Why are most large companies struggling to innovate? It is because as a large company there are inherent obstacles that block innovation. Many corporate innovation teams have run amok due to one or more of these factors. It is difficult, perhaps impossible, to eliminate all seven of these from your corporation. But by understanding them, at least you can protect yourself from falling victim to them.

  1. Business Blindness

    Participating in a product category often makes it more difficult to see the disruptive trends and opportunities in that category.

  2. Self-Reliance Syndrome

    Most companies over-rely on internal functional representatives to build new innovations.
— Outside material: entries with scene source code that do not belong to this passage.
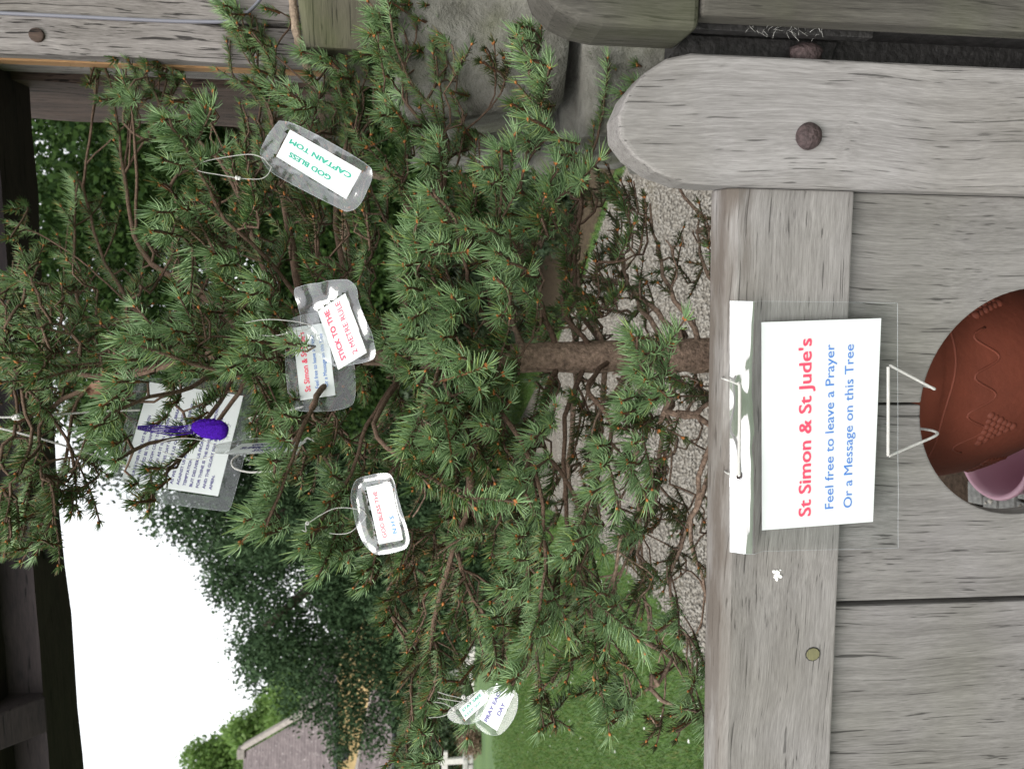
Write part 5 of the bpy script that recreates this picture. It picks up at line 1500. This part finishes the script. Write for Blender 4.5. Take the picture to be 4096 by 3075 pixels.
# clear film over it, curling away from the rail along its top edge
lc = [GP(2917, 2207, Y0), GP(3560, 2190, Y0), GP(3594, 2160, Y0), GP(3590, 1205, Y0), GP(3560, 1170, Y0), GP(2917, 1203, Y0)]
x0_, x1_ = GP(2917, 2205, Y0)[0], GP(2917, 1203, Y0)[0]
nu, nv = 60, 60; vs = []
zt_l, zt_r = GP(2917, 2205, Y0)[1], GP(2917, 1203, Y0)[1]
zb_l, zb_r = GP(3590, 2190, Y0)[1], GP(3590, 1175, Y0)[1]
for j in range(nv + 1):
    v = j / nv
    for i in range(nu + 1):
        u = i / nu
        x = x0_ + (x1_ - x0_) * u
        z = (zb_l + (zb_r - zb_l) * u) * (1 - v) + (zt_l + (zt_r - zt_l) * u) * v
        rc = 0
        vt = .830 + .035 * noise.noise(Vector((u * 3.2, 1, 3))) + .012 * noise.noise(Vector((u * 13, 4, 3)))
        vt += .045
        if v > .805:
            q = (v - vt) / (1 - vt) if v > vt else (vt - v) / (vt - .805)
            flatm = 1 - .85 * math.exp(-((u - .60) / .13) ** 2)
            rc = .0095 * flatm * (1 - q ** (1.05 if v > vt else .8)) + .0045 * (1 - abs(2 * q - 1)) * noise.noise(Vector((u * 9, v * 6, 0)))
        rc += .0006 * noise.noise(Vector((u * 6, v * 6, 9)))
        vs.append((x, Y0 - .0016 - rc, z))
fs = [(j * (nu + 1) + i, j * (nu + 1) + i + 1, (j + 1) * (nu + 1) + i + 1, (j + 1) * (nu + 1) + i) for j in range(nv) for i in range(nu)]
mb = MB(); mb.add(vs, fs, 0, True); mb.m = [0 if (k // nu) >= int(.87 * nv) else 1 for k in range(len(mb.f))]; mb.build('laminate', [M['film_strip'], M['film_over']], gs)
mb = MB(); ed = [Vector(vs[i]) for i in range(nu + 1)]; mb.tube(ed, .00022, 4); ed = [Vector(vs[j * (nu + 1)]) for j in range(nv + 1)]; mb.tube(ed, .0002, 4); ed = [Vector(vs[j * (nu + 1) + nu]) for j in range(nv + 1)]; mb.tube(ed, .0002, 4)
mb.build('film_edge', M['film_edge'], gs)
def gq(px, py, dy=0): x, z = GP(px, py, Y0 - dy); return Vector((x, Y0 - dy, z))
# upper cord between two punched holes
mb = MB(); braid(mb, [gq(2950, 1536, .012), gq(2958, 1545, .015), gq(2958, 1700, .016), gq(2955, 1880, .015), gq(2957, 1900, .010)], .0021, 3, .0075)
mb.build('cord', M['cord'], gs)
mb = MB(); c = gq(2957, 1904, .0115)
mb.tube([c + Vector((math.cos(t) * .0038, 0, math.sin(t) * .0038)) for t in np.linspace(0, 2 * math.pi, 20)], .0004, 5)
mb.add([c + Vector((math.cos(t) * .0036, .001, math.sin(t) * .0036)) for t in np.linspace(0, 2 * math.pi, 17)[:-1]], [tuple(range(16))]); mb.build('punched_hole', M['rust'], gs)
# cord passing over the rail to the back
def over(px, py, dy): x, z = GP(px, py, GY + dy); return Vector((x, GY + dy, z))
mb = MB(); mb.tube(catmull([gq(2950, 1536, .012), gq(2925, 1525, .012), gq(2895, 1515, .004), over(2880, 1508, .05)], 6), .0012, 6); mb.build('cord', M['cord'], gs)
mb = MB(); braid(mb, [over(2882, 1845, .05), over(2880, 1880, .055), over(2868, 1960, .06), over(2855, 2085, .062)], .0021, 3, .0075); knot(mb, over(2883, 1848, .05), .0035)
mb.tube(catmull([over(2883, 1862, .05), over(2900, 1885, .0), gq(2915, 1895, .006)], 5), .0012, 6); mb.build('cord', M['cord'], gs)
# lower cord running to the round opening
mb = MB()
braid(mb, [gq(3553, 1467, .004), gq(3553, 1640, .006), gq(3552, 1822, .004)], .0020, 3, .0075)
mb.build('cord', M['cord'], gs)
for a_, b2 in (((3560, 1462), (3733, 1553)), ((3556, 1823), (3745, 1742))):
    mb = MB()
    p0 = gq(a_[0], a_[1], .003); pm = gq((a_[0] + b2[0]) / 2, (a_[1] + b2[1]) / 2, -.012); x, z = GP(b2[0], b2[1], BY0 - .004); p1 = Vector((x, BY0 - .003, z))
    p2 = Vector((x + (HX - x) * .06, BY0 + .012, z + (HZ - z) * .06)); p3 = Vector((x + (HX - x) * .02, BY1 + .012, z + (HZ - z) * .02))
    braid(mb, [p0, gq((a_[0] + b2[0]) / 2, (a_[1] + b2[1]) / 2, -.010), p1, p2, p3], .0018, 3, .0065)
    mb.build('cord', M['cord'], gs)

# ---- purple knitted ornament
yo = empty('yarn_ornament', tuple(P(560, 1712, 1.0)), 0, 'knitted purple yarn ornament on a loop in front of the prayer sheet', 'ornament')
yb = P(560, 1712, 1.0)
mb = MB()
cpt = P(840, 1715, 1.0)
axv = (P(910, 1725, 1.0) - P(765, 1705, 1.0)); Lh = axv.length / 2; axn = axv.normalized(); sdv = axn.cross(fw).normalized()
nrm = axn.cross(sdv)
vs = []
for i in range(25):
    t = -math.pi / 2 + math.pi * i / 24
    for j in range(32):
        a = 2 * math.pi * j / 32
        prof = math.cos(t) ** .75 * (.0125 + .0025 * math.sin(t))
        if i < 3: prof = max(prof, .004)
        stitch = 1 + .17 * math.sin(a * 9 + i * 2.2) * math.sin(i * 1.6) + .12 * noise.noise(Vector((i * .3, math.cos(a), math.sin(a))))
        vs.append(cpt + axn * (Lh * math.sin(t)) + (sdv * math.cos(a) + nrm * math.sin(a) * .6) * prof * stitch)
fs = [(i * 32 + j, i * 32 + (j + 1) % 32, (i + 1) * 32 + (j + 1) % 32, (i + 1) * 32 + j) for i in range(24) for j in range(32)]
mb.add(vs, fs, 0, True)
for q in range(160):
    i = random.randrange(3, 22) * 32 + random.randrange(32); p = Vector(vs[i]); d = (p - cpt).normalized()
    mb.tube([p, p + d * .0012 + Vector((random.gauss(0, .001), random.gauss(0, .001), random.gauss(0, .001))), p + d * .002 + Vector((random.gauss(0, .0015), random.gauss(0, .0015), random.gauss(0, .0015)))], .00012, 3)
mb.build('knitted_body', M['yarn'], yo, tuple(yb))
mb = MB()
for k in range(5):
    o_ = (k - 2) * 7
    pts = [P(550, 1710 + o_ * .4, 1.0), P(620, 1715 + o_ * .9 + random.uniform(-2, 2), 1.0), P(700, 1722 + o_ * 1.2 + random.uniform(-3, 3), 1.0), P(775, 1715 + o_ * 1.1, 1.0)]
    braid(mb, pts, .0009, 2, .004, 5)
mb.build('yarn_loop', M['yarn'], yo, tuple(yb))

# dry oak leaf caught in the upper twigs
dl = MB(); O_ = P(395, 1560, 1.0); vs = []
for j in range(9):
    for i in range(5):
        u = (i - 2) / 2; v = j / 8
        wl = .011 * (math.sin(math.pi * min(1, v * .95 + .05)) ** .6) * (1 + .25 * math.sin(v * 19))
        vs.append(O_ + Vector((0, 0, 1)) * (v - .5) * .034 + Vector((1, .2, 0)) * u * wl + Vector((0, -1, 0)) * (.006 * abs(u) + .006 * math.sin(v * 5) + .002 * math.sin(i * 9 + j * 3)))
dl.add(vs, [(j * 5 + i, j * 5 + i + 1, (j + 1) * 5 + i + 1, (j + 1) * 5 + i) for j in range(8) for i in range(4)], 0, True)
tag(dl.build('dry_leaf', M['dryleaf']), 'curled brown dry leaf caught in the spruce above the prayer sheet', 'leaf')

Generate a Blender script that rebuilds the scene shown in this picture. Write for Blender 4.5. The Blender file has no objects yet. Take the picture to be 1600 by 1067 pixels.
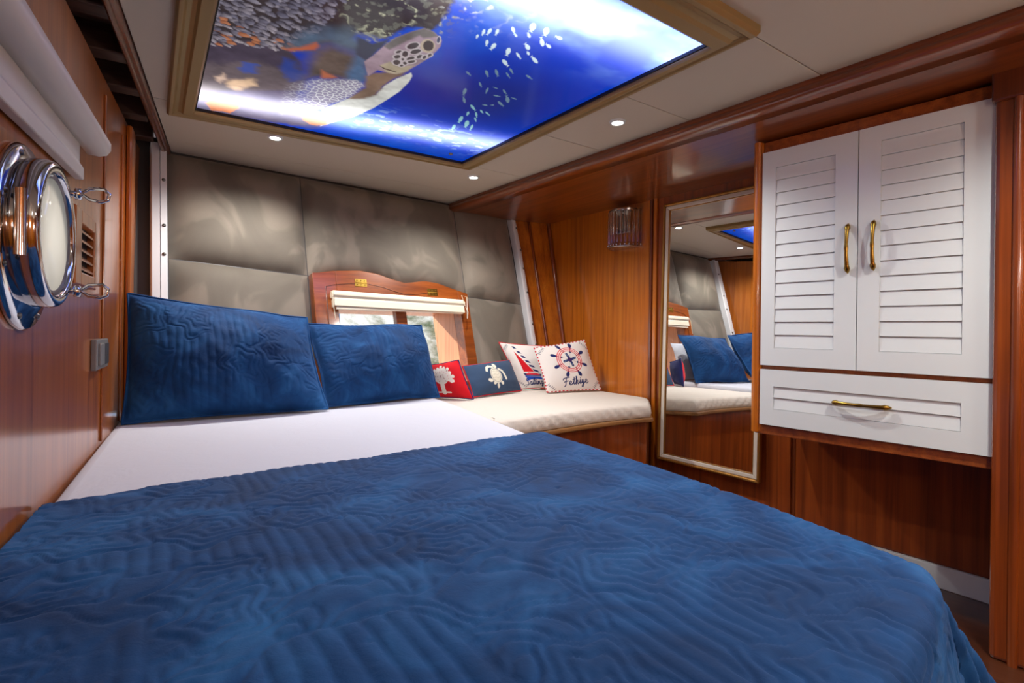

But most internal groups are designed to support existing products and often don’t have the skills or desire to reinvent categories.

  3. Bureaucratic Burial.

    . In most corporations, too many layers of approvals are required to build or test anything new. Innovation teams need to have flexibility to test and learn.

  4. Specialist Stagnation.

    Most corporations have developed functional specialists that are very good at their area of expertise. But in the process, these companies have lost the ability to think in an integrated fashion – causing them to miss many good opportunities.

  5. Mindset Mismatch.

    The skills and thought processes of successful entrepreneurs are the opposite of those for corporate managers. Most companies reward and promote entirely based on corporate manager skills – weeding out the innovators.

  6. The Big Bang Launch.

    Big companies typically have a single all-or-nothing launch model that involves big spending and fast distribution. Successful start-ups use “slow-build” launches over multiple years that allows for adjustment and increases confidence and success before expansion.

  7. Portfolio Pitfalls.

    Most big companies over-invest in individual new product ideas and fail to cut off bad ideas fast enough. In start-ups there is more discipline over early-stage funding, and start-ups are under pressure to deliver tangible results prior to continued funding.